** Start **

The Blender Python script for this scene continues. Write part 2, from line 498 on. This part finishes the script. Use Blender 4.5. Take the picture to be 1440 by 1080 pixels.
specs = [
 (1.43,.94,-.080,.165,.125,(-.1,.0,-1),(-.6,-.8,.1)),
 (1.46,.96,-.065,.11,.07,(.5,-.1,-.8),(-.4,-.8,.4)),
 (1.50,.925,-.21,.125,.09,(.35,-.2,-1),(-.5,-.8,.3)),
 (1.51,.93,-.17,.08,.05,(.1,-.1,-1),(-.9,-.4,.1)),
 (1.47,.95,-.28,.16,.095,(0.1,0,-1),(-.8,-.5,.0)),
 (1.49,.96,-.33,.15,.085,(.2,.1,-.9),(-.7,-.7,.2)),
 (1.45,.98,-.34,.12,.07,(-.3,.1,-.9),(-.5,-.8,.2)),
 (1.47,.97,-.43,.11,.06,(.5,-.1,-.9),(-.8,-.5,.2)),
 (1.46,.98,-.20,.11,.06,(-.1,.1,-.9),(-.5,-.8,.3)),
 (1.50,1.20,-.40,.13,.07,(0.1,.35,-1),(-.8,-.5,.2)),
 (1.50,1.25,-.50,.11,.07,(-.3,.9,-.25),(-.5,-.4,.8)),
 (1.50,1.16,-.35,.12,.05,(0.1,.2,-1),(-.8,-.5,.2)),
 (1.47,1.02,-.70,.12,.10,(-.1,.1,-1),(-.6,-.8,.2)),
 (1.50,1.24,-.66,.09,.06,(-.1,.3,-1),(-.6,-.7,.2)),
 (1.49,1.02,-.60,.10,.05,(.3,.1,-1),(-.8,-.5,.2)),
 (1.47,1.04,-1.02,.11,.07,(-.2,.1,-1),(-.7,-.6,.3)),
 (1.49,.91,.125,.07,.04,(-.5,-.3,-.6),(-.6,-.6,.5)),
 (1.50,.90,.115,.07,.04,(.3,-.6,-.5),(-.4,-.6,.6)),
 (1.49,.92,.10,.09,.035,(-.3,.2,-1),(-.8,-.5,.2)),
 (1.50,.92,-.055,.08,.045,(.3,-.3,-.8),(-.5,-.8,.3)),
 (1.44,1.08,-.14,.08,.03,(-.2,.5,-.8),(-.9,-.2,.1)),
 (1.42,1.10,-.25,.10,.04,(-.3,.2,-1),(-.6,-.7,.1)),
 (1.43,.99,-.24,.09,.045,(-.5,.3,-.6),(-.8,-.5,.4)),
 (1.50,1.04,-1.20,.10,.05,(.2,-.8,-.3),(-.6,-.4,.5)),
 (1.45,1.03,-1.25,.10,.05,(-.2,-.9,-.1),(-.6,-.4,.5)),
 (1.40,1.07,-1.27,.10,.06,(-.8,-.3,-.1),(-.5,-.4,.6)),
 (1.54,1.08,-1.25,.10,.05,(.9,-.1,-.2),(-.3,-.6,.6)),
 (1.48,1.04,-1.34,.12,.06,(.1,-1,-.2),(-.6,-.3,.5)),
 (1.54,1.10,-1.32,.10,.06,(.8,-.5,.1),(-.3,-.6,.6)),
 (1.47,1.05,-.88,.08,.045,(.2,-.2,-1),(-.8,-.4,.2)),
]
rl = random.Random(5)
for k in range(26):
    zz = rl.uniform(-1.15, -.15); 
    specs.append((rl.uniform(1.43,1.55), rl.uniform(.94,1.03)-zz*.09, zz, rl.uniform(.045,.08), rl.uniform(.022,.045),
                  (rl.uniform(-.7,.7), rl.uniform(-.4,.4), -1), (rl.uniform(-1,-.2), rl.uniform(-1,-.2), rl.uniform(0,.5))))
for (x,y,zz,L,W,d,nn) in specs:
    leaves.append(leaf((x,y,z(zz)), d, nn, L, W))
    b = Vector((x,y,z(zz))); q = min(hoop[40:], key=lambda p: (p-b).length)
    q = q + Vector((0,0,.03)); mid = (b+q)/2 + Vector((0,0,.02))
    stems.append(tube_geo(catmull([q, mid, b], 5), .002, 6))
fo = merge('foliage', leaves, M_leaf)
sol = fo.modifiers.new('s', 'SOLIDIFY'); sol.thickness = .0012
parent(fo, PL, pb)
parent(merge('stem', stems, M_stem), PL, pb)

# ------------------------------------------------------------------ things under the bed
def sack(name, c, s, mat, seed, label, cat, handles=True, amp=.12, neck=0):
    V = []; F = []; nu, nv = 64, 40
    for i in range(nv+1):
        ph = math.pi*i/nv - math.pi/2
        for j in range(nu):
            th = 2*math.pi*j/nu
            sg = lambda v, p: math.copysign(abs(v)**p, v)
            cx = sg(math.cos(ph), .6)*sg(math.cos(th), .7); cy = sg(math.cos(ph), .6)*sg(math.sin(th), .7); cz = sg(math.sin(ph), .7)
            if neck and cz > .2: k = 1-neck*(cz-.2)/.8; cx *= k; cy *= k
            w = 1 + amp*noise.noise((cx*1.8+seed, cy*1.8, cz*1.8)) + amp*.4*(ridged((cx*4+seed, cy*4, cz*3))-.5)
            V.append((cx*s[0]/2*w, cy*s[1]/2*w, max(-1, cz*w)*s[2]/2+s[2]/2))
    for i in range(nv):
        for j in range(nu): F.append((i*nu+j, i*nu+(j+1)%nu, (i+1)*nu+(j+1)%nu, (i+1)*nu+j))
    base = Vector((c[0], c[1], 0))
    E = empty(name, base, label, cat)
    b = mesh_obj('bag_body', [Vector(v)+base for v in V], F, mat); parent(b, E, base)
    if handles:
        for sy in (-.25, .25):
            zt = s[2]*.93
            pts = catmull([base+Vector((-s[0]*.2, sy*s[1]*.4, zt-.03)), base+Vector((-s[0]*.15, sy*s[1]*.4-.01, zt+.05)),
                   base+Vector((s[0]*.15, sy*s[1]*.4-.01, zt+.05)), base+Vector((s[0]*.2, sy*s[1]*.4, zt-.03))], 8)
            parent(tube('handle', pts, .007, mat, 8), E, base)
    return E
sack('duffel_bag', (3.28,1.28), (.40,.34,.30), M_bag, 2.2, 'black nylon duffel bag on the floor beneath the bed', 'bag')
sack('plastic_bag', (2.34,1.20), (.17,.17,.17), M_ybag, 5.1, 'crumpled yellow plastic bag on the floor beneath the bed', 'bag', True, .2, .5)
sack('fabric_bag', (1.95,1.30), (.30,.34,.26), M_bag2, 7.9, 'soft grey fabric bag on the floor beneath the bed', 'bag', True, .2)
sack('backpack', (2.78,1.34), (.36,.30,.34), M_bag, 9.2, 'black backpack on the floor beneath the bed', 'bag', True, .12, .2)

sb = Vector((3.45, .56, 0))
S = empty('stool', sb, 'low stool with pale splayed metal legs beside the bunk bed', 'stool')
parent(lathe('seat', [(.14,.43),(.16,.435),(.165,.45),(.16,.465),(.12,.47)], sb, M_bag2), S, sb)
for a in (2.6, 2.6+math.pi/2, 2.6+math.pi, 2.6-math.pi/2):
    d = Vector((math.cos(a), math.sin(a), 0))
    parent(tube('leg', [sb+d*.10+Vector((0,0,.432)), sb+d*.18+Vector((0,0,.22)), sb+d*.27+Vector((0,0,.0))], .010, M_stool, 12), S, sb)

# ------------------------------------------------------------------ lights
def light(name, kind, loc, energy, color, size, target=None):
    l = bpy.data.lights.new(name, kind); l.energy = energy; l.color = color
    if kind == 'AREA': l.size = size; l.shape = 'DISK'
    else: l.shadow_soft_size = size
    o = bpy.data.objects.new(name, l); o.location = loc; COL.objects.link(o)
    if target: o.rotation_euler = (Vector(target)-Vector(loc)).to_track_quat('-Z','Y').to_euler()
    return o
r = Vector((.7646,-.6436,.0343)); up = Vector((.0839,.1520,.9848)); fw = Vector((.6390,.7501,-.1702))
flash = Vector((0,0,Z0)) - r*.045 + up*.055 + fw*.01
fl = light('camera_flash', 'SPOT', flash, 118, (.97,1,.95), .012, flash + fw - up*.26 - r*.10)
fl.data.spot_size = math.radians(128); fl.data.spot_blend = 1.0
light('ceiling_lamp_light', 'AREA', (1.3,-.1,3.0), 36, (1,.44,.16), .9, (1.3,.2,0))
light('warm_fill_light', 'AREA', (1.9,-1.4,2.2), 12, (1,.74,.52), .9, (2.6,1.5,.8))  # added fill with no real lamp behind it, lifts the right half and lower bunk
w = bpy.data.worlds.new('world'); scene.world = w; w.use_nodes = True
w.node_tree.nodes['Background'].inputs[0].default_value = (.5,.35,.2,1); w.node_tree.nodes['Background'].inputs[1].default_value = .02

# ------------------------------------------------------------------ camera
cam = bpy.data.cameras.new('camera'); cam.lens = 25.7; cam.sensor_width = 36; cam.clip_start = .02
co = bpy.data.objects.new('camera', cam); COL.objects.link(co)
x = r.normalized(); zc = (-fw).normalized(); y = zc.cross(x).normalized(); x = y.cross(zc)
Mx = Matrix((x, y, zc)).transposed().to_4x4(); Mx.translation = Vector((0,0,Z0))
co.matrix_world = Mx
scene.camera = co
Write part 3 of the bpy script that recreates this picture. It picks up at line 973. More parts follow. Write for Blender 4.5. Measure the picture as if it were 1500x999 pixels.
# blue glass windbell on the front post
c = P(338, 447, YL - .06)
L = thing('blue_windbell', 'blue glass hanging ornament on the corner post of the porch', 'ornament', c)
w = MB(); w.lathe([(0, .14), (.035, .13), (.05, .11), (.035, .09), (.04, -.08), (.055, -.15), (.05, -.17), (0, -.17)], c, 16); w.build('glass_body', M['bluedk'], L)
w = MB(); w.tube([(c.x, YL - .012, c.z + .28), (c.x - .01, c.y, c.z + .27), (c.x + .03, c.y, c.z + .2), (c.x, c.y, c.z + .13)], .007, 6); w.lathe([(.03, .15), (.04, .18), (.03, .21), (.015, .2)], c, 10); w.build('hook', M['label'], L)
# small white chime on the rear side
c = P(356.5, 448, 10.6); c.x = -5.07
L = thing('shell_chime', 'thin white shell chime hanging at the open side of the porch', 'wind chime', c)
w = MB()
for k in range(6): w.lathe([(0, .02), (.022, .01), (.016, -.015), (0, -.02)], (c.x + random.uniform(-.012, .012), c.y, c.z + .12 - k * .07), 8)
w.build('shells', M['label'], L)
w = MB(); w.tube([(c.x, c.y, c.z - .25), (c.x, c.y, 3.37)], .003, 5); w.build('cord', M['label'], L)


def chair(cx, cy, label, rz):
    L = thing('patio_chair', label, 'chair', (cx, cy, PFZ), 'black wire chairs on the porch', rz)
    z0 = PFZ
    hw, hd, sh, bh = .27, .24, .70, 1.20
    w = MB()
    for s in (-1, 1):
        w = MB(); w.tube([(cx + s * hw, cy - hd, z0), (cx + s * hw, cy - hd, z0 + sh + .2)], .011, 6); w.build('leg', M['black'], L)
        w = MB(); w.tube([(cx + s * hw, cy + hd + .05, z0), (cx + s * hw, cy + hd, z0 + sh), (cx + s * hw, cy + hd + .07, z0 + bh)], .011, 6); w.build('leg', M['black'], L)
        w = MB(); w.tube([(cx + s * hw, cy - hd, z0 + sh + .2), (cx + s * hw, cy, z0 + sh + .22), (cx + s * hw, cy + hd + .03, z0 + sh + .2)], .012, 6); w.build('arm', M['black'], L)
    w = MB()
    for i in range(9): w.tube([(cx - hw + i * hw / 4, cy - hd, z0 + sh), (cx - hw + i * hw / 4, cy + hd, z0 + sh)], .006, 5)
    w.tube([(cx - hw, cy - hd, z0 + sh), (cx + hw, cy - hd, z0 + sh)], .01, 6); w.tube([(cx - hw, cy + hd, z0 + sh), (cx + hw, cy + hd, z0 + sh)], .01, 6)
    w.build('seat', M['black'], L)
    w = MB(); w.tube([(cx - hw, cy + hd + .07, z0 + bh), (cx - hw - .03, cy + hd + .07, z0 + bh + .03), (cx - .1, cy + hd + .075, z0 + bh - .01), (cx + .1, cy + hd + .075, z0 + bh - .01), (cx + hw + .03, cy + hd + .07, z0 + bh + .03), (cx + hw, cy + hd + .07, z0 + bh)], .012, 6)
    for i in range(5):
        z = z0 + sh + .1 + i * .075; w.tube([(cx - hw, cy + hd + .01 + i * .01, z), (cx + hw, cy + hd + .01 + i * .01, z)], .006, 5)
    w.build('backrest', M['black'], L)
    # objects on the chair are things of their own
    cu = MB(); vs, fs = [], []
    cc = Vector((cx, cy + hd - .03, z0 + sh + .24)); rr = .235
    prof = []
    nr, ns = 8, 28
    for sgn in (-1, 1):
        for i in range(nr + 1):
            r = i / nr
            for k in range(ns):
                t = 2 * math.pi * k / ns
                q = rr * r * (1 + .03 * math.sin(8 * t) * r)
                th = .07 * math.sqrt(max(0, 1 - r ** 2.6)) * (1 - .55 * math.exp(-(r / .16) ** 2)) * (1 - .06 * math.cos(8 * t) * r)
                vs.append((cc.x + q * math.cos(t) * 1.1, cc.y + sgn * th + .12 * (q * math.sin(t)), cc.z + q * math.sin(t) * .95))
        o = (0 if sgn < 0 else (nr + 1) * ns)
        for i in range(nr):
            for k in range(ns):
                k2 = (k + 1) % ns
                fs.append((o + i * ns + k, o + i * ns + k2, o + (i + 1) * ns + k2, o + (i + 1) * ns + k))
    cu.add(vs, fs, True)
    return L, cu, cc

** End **

### Given request:
From the entries above, return each line with the word "this" in it.

### Task output:
The Blender Python script for this scene continues. Write part 2, from line 498 on. This part finishes the script. Use Blender 4.5. Take the picture to be 1440 by 1080 pixels.
Write part 3 of the bpy script that recreates this picture. It picks up at line 973. More parts follow. Write for Blender 4.5. Measure the picture as if it were 1500x999 pixels.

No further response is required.